Bryson Liberty (Cayuse, Umatilla, Walla Walla) talks about an incident in the Dalles where he and a friend were declined service at a movie theater.
Bio: Bryson Liberty is a tribal elder of the CTUIR. Liberty has a military background and is a published author, as well as working as a health administrator and actor. His article about fishing at Celilo titled “On the Rock” was published in Cowboys and Indians magazine in 2011. He was on “The Cellar,” “Northern Exposure,” and “Little House on the Prairie”.
Transcription:
“This friend of mine Cecil Conner, he’s from Pendleton probably, a lot of you guys have to remember him. He comes up one Saturday and says hey Lib, let’s go down and see a movie this afternoon. And I thought ‘yeah I could see a movie I’ve got money in my jeans we’ve been hitting the fish pretty good’. I thought ‘well let’s go!’ So we head downtown, he’s got an old Model-B Ford. And we head downtown, there’s only one theater I think, right on Main Street. I don’t know, the Granada or something. So he parked his old car and we walk around and head down to the theater. We come to the entrance there and he looks and he says ‘hey Lib let’s get a loge.’ ‘What’s a loge?’ He says it’s only 50 cents more. I said ‘yeah, let’s go. 50 cents, that’s probably a whole fish.’ He takes my money, puts it on the counter. ‘Two loges.’ And that lady looked at us as though we just said her grandmother wore army boots or something.

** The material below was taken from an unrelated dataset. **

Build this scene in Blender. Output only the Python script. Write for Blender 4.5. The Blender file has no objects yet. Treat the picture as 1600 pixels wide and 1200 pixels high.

She looked at us and says ‘we don’t sell loges to Indians.’ [laughs] I think back now and I didn’t know what the hell was going on. And Cecil says give us our money back. And I said ‘yeah, give us our money back’. So we got our money back left. But Cecil said they wouldn’t sell us loges because we’re Indians and they don’t want Indians in there. So I got the idea. And we headed out and went to some restaurant and got something to eat, had a good supper and headed out and went back out to Celilo.”